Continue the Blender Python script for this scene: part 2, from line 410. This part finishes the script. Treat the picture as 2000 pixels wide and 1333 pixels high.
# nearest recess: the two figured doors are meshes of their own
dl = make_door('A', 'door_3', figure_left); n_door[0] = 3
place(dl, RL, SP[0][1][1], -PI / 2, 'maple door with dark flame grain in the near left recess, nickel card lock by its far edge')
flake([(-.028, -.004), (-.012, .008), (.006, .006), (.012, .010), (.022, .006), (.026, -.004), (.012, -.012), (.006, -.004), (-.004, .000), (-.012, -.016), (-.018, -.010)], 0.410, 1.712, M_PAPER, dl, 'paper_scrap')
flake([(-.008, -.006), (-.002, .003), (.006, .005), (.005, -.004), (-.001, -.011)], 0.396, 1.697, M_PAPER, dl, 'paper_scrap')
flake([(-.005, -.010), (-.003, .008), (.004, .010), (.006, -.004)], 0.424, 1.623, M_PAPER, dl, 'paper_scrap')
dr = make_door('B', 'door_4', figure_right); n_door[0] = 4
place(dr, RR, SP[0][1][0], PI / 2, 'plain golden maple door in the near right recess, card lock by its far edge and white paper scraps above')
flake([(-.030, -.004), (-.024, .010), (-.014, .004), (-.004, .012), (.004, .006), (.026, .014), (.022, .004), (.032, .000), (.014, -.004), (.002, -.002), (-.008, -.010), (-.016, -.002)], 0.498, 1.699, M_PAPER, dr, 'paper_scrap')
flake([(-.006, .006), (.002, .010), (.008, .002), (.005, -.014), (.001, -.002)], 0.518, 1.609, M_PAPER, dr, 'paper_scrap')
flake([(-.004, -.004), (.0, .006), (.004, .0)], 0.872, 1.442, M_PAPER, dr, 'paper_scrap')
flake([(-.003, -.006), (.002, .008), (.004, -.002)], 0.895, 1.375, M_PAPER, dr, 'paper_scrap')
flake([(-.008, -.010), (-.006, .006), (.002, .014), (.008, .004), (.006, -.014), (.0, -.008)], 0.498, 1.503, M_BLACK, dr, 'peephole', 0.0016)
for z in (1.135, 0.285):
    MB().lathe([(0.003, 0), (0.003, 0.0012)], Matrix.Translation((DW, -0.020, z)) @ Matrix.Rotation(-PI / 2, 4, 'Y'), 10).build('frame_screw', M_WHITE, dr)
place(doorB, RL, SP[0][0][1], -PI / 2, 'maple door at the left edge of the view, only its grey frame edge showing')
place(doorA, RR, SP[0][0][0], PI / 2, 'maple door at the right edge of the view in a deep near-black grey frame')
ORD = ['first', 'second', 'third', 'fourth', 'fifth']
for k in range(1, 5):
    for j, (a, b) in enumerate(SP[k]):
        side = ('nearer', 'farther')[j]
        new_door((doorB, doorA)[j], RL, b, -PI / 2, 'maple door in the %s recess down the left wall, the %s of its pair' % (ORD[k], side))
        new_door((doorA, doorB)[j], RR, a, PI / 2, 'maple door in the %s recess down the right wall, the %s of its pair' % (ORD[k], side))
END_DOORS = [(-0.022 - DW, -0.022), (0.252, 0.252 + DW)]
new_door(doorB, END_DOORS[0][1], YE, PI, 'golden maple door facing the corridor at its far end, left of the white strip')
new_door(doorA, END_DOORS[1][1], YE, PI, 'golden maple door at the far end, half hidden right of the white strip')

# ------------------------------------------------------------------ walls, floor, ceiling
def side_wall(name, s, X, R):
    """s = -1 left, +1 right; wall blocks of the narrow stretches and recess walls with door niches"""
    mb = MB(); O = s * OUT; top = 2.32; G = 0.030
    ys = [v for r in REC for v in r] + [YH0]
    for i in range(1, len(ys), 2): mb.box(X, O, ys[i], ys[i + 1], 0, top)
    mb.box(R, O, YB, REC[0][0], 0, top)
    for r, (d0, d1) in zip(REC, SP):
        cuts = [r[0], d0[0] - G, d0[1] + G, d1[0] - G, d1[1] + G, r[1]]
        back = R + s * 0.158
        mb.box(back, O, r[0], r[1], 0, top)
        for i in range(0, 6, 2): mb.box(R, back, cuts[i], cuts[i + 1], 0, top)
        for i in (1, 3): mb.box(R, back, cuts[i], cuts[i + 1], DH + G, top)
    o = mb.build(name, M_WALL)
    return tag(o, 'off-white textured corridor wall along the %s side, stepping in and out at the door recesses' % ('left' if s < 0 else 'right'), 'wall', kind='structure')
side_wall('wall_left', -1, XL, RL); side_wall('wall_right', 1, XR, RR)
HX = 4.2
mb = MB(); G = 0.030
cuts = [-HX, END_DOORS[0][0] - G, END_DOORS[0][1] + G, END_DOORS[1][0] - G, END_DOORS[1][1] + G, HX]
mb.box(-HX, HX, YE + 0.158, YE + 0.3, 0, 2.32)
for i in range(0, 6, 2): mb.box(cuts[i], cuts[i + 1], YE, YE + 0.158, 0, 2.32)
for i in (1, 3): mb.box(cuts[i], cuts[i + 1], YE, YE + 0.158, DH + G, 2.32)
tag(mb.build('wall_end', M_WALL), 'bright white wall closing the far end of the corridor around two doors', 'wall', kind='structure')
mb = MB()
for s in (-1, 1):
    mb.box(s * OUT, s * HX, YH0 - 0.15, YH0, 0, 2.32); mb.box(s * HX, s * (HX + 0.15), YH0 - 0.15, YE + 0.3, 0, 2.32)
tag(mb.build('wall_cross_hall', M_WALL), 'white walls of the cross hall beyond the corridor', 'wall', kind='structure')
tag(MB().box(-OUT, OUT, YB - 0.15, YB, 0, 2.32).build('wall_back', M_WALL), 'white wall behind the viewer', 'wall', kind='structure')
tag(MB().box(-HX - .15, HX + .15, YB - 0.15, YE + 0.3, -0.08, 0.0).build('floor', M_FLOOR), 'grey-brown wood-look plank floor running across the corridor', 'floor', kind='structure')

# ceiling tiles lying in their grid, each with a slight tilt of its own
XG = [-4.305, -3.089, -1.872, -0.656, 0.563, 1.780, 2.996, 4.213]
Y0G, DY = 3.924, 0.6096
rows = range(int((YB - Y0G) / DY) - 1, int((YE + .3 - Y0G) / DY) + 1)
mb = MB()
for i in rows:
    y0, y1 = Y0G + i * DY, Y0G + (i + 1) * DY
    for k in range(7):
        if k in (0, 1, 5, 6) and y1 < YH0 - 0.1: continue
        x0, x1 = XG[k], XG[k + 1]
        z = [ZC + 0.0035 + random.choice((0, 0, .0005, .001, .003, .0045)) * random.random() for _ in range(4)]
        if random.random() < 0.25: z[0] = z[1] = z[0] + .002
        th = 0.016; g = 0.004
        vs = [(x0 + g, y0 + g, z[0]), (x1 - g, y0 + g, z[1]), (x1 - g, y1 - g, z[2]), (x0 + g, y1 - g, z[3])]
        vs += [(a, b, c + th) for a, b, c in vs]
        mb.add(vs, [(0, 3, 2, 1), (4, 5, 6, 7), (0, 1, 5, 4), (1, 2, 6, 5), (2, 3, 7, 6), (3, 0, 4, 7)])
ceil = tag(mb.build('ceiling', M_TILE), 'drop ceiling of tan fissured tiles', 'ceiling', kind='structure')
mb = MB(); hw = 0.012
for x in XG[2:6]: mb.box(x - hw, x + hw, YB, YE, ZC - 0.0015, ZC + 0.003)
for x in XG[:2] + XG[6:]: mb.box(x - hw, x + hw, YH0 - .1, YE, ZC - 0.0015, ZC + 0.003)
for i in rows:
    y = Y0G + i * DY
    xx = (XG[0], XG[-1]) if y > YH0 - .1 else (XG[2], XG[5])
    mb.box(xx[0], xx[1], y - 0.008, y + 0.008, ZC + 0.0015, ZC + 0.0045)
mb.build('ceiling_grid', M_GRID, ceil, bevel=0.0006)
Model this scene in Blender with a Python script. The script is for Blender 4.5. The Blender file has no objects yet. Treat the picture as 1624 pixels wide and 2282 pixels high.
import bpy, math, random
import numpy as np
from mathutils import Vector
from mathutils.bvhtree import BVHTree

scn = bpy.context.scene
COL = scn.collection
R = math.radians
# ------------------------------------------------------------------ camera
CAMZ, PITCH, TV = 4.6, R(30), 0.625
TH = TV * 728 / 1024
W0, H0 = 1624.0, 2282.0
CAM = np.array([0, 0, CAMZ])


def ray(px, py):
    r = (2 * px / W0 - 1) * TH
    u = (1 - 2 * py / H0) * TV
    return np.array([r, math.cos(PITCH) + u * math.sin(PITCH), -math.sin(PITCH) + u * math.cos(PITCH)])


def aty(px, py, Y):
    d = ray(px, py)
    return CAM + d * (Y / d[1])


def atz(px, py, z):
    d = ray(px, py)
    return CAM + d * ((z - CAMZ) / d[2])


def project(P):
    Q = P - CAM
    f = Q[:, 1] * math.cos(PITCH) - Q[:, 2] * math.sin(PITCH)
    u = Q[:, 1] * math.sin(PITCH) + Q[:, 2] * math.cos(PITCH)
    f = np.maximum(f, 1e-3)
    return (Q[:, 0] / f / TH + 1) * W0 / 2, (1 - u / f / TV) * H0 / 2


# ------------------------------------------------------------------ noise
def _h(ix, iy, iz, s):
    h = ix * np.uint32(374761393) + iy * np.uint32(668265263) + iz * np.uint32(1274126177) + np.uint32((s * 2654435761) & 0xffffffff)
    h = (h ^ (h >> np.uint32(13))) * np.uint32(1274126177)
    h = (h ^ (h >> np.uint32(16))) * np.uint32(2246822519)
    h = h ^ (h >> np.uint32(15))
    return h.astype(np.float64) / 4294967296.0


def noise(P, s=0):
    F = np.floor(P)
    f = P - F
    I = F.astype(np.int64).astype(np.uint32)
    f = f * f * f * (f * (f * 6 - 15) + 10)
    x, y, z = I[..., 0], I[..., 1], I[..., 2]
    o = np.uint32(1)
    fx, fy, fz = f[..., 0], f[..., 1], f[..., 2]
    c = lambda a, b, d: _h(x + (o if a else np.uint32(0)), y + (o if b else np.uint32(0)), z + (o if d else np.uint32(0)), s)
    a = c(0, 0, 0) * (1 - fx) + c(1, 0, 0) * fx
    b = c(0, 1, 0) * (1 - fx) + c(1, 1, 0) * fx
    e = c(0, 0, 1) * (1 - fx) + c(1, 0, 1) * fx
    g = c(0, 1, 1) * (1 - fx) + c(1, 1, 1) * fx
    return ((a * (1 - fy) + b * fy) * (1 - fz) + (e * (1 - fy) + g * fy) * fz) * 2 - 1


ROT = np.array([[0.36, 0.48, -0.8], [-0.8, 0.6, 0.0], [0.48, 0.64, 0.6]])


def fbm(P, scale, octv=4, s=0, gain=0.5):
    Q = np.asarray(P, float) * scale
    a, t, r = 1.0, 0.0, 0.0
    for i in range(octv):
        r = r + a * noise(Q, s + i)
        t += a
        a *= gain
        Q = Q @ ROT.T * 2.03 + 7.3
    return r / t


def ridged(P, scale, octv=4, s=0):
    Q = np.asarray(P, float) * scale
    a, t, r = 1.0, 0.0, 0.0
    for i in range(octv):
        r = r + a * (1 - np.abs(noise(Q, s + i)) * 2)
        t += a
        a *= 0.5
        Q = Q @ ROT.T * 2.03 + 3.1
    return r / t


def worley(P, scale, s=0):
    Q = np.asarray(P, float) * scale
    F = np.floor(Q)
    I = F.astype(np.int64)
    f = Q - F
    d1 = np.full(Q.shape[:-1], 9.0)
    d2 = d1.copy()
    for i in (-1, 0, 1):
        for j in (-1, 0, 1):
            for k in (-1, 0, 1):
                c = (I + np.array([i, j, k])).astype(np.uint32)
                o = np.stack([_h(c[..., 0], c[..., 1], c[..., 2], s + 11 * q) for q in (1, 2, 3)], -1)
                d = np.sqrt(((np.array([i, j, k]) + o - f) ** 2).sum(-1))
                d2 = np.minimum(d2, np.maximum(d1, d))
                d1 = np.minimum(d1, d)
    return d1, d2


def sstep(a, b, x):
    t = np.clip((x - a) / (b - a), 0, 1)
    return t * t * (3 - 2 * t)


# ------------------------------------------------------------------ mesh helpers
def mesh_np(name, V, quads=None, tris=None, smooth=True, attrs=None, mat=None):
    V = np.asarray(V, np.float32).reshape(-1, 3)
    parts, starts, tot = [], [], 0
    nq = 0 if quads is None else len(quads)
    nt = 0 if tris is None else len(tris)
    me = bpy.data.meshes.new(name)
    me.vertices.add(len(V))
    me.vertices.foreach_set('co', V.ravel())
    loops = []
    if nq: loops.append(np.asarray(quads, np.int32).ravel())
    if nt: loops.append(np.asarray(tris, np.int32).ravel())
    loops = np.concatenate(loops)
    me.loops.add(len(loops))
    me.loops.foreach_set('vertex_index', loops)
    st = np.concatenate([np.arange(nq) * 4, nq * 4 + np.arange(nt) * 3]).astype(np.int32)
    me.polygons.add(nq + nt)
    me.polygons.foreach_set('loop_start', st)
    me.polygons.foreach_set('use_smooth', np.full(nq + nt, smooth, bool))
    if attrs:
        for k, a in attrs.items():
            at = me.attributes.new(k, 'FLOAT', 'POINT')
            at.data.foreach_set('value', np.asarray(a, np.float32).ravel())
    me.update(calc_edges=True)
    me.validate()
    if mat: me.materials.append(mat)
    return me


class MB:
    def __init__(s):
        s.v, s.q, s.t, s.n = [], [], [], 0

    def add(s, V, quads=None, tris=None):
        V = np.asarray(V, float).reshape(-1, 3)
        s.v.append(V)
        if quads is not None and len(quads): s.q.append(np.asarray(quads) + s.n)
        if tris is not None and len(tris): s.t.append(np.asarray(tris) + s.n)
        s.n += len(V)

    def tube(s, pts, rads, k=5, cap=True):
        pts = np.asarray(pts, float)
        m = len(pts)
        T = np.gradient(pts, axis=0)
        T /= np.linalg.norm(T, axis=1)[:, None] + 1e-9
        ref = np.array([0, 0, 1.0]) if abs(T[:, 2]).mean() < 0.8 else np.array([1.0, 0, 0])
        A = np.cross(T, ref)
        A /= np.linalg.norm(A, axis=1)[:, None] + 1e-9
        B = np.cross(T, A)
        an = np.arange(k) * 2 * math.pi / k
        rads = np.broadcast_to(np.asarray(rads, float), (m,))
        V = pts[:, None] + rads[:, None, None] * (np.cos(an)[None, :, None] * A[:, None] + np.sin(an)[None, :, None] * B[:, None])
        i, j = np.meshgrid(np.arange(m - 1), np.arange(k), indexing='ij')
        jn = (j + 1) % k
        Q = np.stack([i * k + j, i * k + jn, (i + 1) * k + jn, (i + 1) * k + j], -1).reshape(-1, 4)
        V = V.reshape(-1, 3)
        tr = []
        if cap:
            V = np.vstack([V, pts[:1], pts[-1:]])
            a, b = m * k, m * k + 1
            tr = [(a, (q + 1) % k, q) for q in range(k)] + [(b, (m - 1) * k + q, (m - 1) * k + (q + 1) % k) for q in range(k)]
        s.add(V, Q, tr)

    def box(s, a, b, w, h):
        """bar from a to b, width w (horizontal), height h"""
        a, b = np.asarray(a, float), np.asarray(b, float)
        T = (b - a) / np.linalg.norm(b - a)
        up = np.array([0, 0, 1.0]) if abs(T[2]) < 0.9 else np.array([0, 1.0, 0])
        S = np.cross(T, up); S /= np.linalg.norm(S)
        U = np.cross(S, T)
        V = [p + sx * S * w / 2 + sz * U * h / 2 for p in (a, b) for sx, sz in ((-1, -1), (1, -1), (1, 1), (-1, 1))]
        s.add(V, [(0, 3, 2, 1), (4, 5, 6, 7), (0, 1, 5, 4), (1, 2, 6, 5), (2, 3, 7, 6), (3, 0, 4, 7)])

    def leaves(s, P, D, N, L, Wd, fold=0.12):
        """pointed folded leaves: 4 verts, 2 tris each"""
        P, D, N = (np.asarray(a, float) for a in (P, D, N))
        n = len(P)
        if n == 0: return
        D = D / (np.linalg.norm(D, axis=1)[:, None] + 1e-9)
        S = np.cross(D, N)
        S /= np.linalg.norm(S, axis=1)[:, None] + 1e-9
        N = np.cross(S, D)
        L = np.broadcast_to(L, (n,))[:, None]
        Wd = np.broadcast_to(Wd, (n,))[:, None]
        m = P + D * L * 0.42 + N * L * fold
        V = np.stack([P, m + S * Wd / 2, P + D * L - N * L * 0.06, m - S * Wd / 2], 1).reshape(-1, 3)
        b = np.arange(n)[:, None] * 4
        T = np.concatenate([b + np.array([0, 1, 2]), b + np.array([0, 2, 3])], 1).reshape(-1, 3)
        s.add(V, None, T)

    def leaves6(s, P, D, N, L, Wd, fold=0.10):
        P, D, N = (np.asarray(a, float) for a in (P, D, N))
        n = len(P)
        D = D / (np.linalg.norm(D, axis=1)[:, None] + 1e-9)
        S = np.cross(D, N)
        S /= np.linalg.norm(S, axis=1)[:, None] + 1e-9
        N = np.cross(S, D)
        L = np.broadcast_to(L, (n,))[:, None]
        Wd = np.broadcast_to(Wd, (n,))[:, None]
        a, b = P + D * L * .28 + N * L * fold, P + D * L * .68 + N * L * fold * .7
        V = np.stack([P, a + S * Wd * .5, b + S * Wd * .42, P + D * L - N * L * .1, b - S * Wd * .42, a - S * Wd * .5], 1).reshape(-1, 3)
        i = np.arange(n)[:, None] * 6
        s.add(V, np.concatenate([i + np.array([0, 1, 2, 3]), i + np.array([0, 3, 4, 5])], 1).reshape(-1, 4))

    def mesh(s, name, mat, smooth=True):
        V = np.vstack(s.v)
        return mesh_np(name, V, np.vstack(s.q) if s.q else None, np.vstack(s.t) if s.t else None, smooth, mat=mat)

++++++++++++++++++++

__Task goal__: Taking the lines above, repeat exactly those from the line that contains "Model this scene" through the line that contains "from mathutils.bvhtree import BVHTree", and both of those lines as well. Include nothing else.

__Solution to this exercise__:
Model this scene in Blender with a Python script. The script is for Blender 4.5. The Blender file has no objects yet. Treat the picture as 1624 pixels wide and 2282 pixels high.
import bpy, math, random
import numpy as np
from mathutils import Vector
from mathutils.bvhtree import BVHTree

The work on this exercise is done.